In Israel, on the border with what may or may not be Palestine, there is red war and yellow flames and humanitarian aid because war requires the camouflage of charity.

Israelis have been killed. Palestinians have been killed. Israelis have been taken hostage. Some of the hostages have been released after negotiations because war requires the camouflage of negotiation.

And around 14 Thai hostages were taken and released by Hamas. Maybe a few more or less. The number is a little cloudy.

I became aware of the Thai hostages when I read a news story saying that, although the Thai hostages had been released, there hadn't been any specific negotiation on their behalf.

I am always on the side of the people no one can find, the people for whom no one speaks.

Cloudy sources figure maybe 20,000 Thais do agricultural work in Israel, along with some people from Nepal and maybe some Filipinos. Those are long miles to travel for a job pulling salad out of the ground, but there is no job so miserable that someone won't do it for short money.

Many Israelis, like many Americans, have elevated themselves above the toilet-scrubbing, salad-pulling end of the economy, but the dirt-smeared business of agriculture and the foul business of toilet-scrubbing hold up the jobs in IT and human resources and market research.

Asking the Palestinians to do it is not only risky but inconvenient, since your Palestinian toilet-mopper is often locked on his side of the border due to security concerns and cannot come to work. So it is with any Palestinians you might hire for your construction crew. The Thais are a handy substitute, being big on desperation and short on ideology.

The Thai agricultural workers live way out in the country because that's where the farms are, and work with the short-handled hoe cannot be done via Zoom. The great truth of the 21st-century workforce is that, the worse the job, the more likely it is you'll have to show up every day.

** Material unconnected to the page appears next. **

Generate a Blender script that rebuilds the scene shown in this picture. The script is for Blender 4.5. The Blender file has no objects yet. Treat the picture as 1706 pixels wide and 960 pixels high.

So, the Thais, the children of Buddha who have no real chance of winning this fight, are going to die in the fight and not make it back to the poverty-stricken villages they left to become manual laborers and moppers of floors and pickers in the fields.

It'd be awfully sad, if anyone cared.

The newspapers and the wire services haven't failed to report the deaths and the tribulations of the Thais and the others trying to make a buck so far from home. As soon as they found out they were there, newspapers went into print with modestly sized stories about the Lost Thais of Israel.

At the colleges, the fired-up sophomores carry placards with the pictures of Israelis held hostage, "Free Uri!" Others cry, "Freedom for Palestine!" It's a pleasantly romantic way to crank your emotions up for the Christmas break. I have yet to see rocks being thrown at the campus police on behalf of the Thais who work in the fields.

Scientists have spent more time living with apes than they have with the migrant, laboring poor, who go country to country for work, knocking on the front door or sneaking over the back fence. It doesn't matter how you get in if there's work on the other side.

If only for the sake of old-time newspaper duty, I'm going to keep an eye on the Thais of Israel. They've been so many years in the desert, rough-handed and far from home.